It was Idi Amin who once said, "In any country there must be people who have to die." He was making himself that allowance in reference to sundry uprisings, mass graves and his own political survival. Barbaric? Well, sure.
His form of leadership brings to mind the sacrifice of 10-year-old Nubia Barahona.
Not a resident of Amin's Uganda but of our own fair United States, her body was found on Valentine's Day in a garbage bag in a truck alongside Florida's Interstate 95.
No third-world peninsula: Florida is looking into what became of Nubia. The evidence is that the private agency unto which her welfare was assigned under a state privatization initiative simply screwed up in leaving her with foster parents whom police now implicate in her death. You wonder what is the Ugandan word for "cost of doing business."
The interesting thing about this story: Now that a little light has shone on the for-profits doing the Sunshine State's bidding, Floridians find that child welfare executives, by way of tax dollars, are making six-figure salaries, some over $200,000. And how are they doing?
Several years ago Texas Republicans were striving with all their might to reduce the number of children served by the Children's Health Insurance Program, under which the state gets three federal dollars for every dollar, a buck state budget writers will surrender much the way one might eliminate a kidney stone. Amid the screaming and yelping over an "ounce of prevention" approach to healthier children, a report detailed how politically connected private contractors for CHIP had overcharged the state $200 million. I'm flipping through my Ugandan dictionary for a word that describes such an atrocity.
We are in a period when state lawmakers and governors in stiff collars make statements about the need for broad-based sacrifice to address budget shortfalls.
The thing is, these policymakers have a very limited idea of shared sacrifice.
Recently when Ohio Republican Gov. John Kasich targeted the obscene largesse of public employee unions (sounds obscene, unless you consider them to be, say, teachers), limiting their collective bargaining power, a study found that teacher pay in Ohio had declined nearly 4 percent over 2008 and 2009. Teacher pay nationally?
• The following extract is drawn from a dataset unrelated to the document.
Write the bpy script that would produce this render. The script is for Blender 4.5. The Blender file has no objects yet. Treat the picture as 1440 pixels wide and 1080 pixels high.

Over those two years it rose at a breathtaking — well, OK — 2 percent.
You see, when people who would rather pay profiteers than public servants talk about shared sacrifice, they make sure those at the lowest end of the pecking order, and closest to the public served, take the hit.
Really, who is actually sacrificing these days? (Hint: Not the big-bellied person drawing the Hitler mustache on our president at your nearest tea party event.) Here are the people sacrificing: teachers, grade schoolers, high schoolers, college students, the frail elderly, people in the trenches working in social services, and the people they serve — like 10-year-old Nubia.
What glory to have heard all those patriots, amid the height of the "war on terror," say how everyone needed to do their part to win, win, win. By and large, what was their part? Flag pins. Little bitty Old Glorys in tatters from their car antennas.
Who sacrificed? Soldiers who went without sufficient protection against IEDs. Families that watched enlistees and reservists get pulled into a stop-loss quagmire.
Who profited? Contractors overcharging taxpayers for every staple and water bottle.
Legions of sunshine patriots looked the other way while the war costs mushroomed in off-budget convenience. A tax increase to pay for two wars bought at once? Out of the question. It would hurt the economy, you know. The deficit be damned. Federal income tax rates went down, not up.
Some people have to die. And some have to sacrifice now that our budgets are overrun. But not you. Not me. Right?